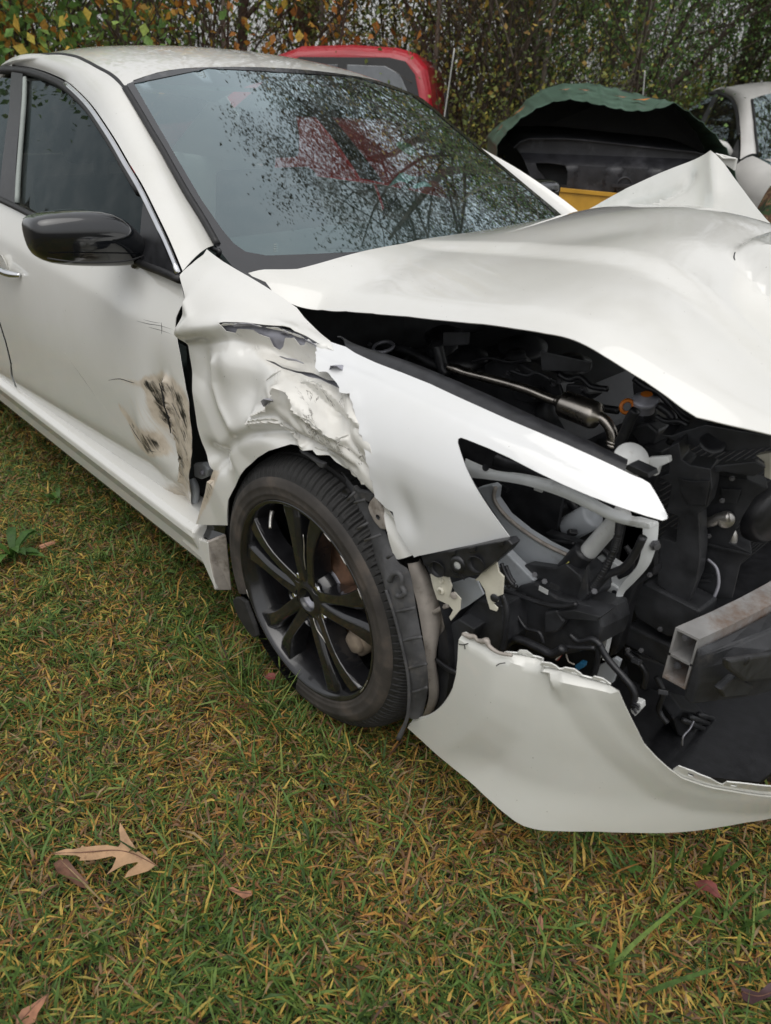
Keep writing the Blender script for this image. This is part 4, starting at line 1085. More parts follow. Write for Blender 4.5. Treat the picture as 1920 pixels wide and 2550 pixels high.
# scuffs of bare metal on the spokes and the rim
for ln in ([(-0.0025,-0.877,0.5025),(-0.0004,-0.877,0.4746),(-0.002,-0.877,0.4445),(0.0017,-0.877,0.4164)], [(0.0236,-0.877,0.2977),(0.0357,-0.877,0.2743),(0.0559,-0.877,0.2618),(0.0668,-0.877,0.252)], [(0.018,-0.87,0.3758),(0.0252,-0.87,0.3642),(0.0327,-0.87,0.3604)]):
    tube('scuff', ln, [.001, .0022, .0018, .001], M['alloy'], rim, 5, 3)
for a0 in (200, 30, 48, 62, -25, -32):
    aa = [math.radians(a0 + q) for q in (0, 2, 4, 6)]
    tube('rim_scuff', [wp(q, .2355, .0085) for q in aa], [.0006, .0018, .0014, .0005], M['alloy'], rim, 5, 2)
# tyre: side wall (missing low at the back), shoulder and grooved tread
def tyre_part(name, prof, a0, a1, n, groove=None, mat=None, smooth=True):
    V = []; Fc = []
    m = len(prof)
    for i in range(n + 1):
        a = math.radians(a0 + (a1 - a0) * i / n)
        for k, (r, o) in enumerate(prof):
            rr = r
            if groove is not None: rr -= groove(i, k)
            # flattened on the ground
            z = WC[2] + rr * math.sin(a); x = WC[0] + rr * math.cos(a)
            V.append((x, WC[1] - o, max(z, .012)))
    for i in range(n):
        for k in range(m - 1):
            Fc.append((i * m + k, i * m + k + 1, (i + 1) * m + k + 1, (i + 1) * m + k))
    return mesh(name, V, Fc, mat or M['rubber'], rim, smooth)
side_prof = [(.229, -.004), (.239, .006), (.242, .0095), (.2445, .0085), (.2505, .0110), (.253, .0125), (.256, .0118), (.268, .0118), (.270, .0126), (.273, .0115), (.282, .0085), (.287, .005), (.289, .002)]
tyre_side = tyre_part('tyre', side_prof, -96, 203, 150)
M['rubber_side'] = basic('dusty_tyre_side', (.046, .040, .035), .75, var=.5, scale=14, bump=.12, bscale=200, dirt=((.095, .075, .060), .52), dscale=14)
tyre_side.data.materials[0] = M['rubber_side']
tread_prof = [(.289, .002), (.2990, -.003), (.3090, -.011), (.3185, -.024), (.3255, -.041), (.3260, -.044), (.3270, -.051), (.3275, -.053), (.329, -.060), (.3335, -.085), (.3335, -.086), (.3340, -.094), (.3340, -.095), (.3345, -.118), (.3345, -.119), (.3345, -.127), (.3345, -.128), (.334, -.15), (.333, -.16), (.328, -.19), (.318, -.20), (.25, -.205)]
def groove(i, k):
    g = 0
    if k in (5, 6, 10, 11, 14, 15): g = .007
    if i % 6 == 0 and (1 <= k <= 4 or 15 < k < 19): g = max(g, .006)
    if i % 6 == 3 and 2 <= k <= 3: g = max(g, .003)
    if (i + 2) % 5 == 0 and 8 <= k <= 9: g = max(g, .004)
    return g
tyre_part('tread', tread_prof, -100, 215, 560, groove, None, False)
tyre_part('tread', tread_prof[1:], 215, 260, 80, groove, None, False)
# torn lump of tyre standing off the rim
lump = [p for p in [(-0.2758,-0.905,0.1969),(-0.2598,-0.905,0.2166),(-0.241,-0.905,0.2258),(-0.2165,-0.905,0.2267),(-0.2036,-0.905,0.203),(-0.1851,-0.905,0.1735),(-0.1746,-0.905,0.1435),(-0.1902,-0.905,0.1287),(-0.2218,-0.905,0.134),(-0.255,-0.905,0.1562),(-0.2717,-0.905,0.1787)]]
prism('torn_tyre_lump', lump, (.004, .012, .0), M['rubber'], rim, .004)
# brake disc and caliper behind the spokes
disc = lathe('brake_disc', [(.05, -.060), (.085, -.062), (.09, -.075), (.148, -.075), (.148, -.098), (.09, -.098)], WC, (0, -1, 0), M['rust'], car, n=64)
lathe('disc_hat', [(0, -.055), (.072, -.055), (.078, -.075)], WC, (0, -1, 0), M['grey_steel'], disc, n=40)
cal = []
for a in np.linspace(-42, 22, 9):
    a = math.radians(a)
    w_ = 1 if -38 < math.degrees(a) < 18 else .75
    cal.append([wp(a, .105, -.058), wp(a, .125, -.050 + 0 * w_), wp(a, .160, -.048), wp(a, .172 * (.95 + .05 * w_), -.060), wp(a, .172, -.115), wp(a, .11, -.115)])
cp = loft('brake_caliper', cal, M['caliper'], car, bevel=.006)
for a in (-30, 8):
    lathe('caliper_piston', [(0, .014), (.022, .013), (.026, .006), (.027, -.01)], wp(math.radians(a), .138, -.052), (0, -1, 0), M['caliper'], cp, n=20)
tube('brake_hose', [wp(math.radians(35), .15, -.09), wp(math.radians(28), .135, -.052), wp(math.radians(18), .13, -.055), wp(math.radians(10), .15, -.07)], .006, M['rubber'], cp, 8, 4)
# other wheels (copies with their parts) under the body
for (x, y, flip) in ((-2.776, -.885, False), (0.0, .885, True), (-2.776, .885, True)):
    c = rim.copy(); COL.objects.link(c); c.parent = car
    del c['label']
    c.matrix_parent_inverse = Matrix()
    kids = [k for k in rim.children if k.name.split('.')[0] in ('spoke', 'hub_centre', 'tyre', 'tread', 'lug_nut', 'wheel_lip')]
    if flip:
        c.rotation_euler = (0, 0, math.pi); c.location = (x, 0, 0)
    else:
        c.location = (x, 0, 0)
    for k in kids:
        kc = k.copy(); COL.objects.link(kc); kc.parent = c

# ---- wheel arch: dark cavity, liner behind the wheel's front, dusty flange
def arch_shell():
    V = []; Fc = []
    angs = [math.radians(a) for a in np.linspace(-25, 215, 40)]
    ys = [-.83, -.78, -.70, -.60]
    for a in angs:
        for j, y in enumerate(ys):
            r = .385 if j < 3 else .37
            V.append((r * math.cos(a), y, .335 + r * math.sin(a) * .97))
    for i in range(len(angs) - 1):
        for j in range(len(ys) - 1):
            Fc.append((i * 4 + j, i * 4 + j + 1, (i + 1) * 4 + j + 1, (i + 1) * 4 + j))
    return mesh('wheel_arch_liner', V, Fc, M['black_plastic'], car, True, solid=.003)
arch_shell()
prism('wheel_well_wall', [(-.42, -.58, .05), (.42, -.58, .05), (.42, -.58, .72), (-.42, -.58, .80)], (0, .01, 0), M['black_plastic'], car, 0)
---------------
Goal: Copy every line of the listing where the word "parts" appears.

Solution:
Keep writing the Blender script for this image. This is part 4, starting at line 1085. More parts follow. Write for Blender 4.5. Treat the picture as 1920 pixels wide and 2550 pixels high.
# other wheels (copies with their parts) under the body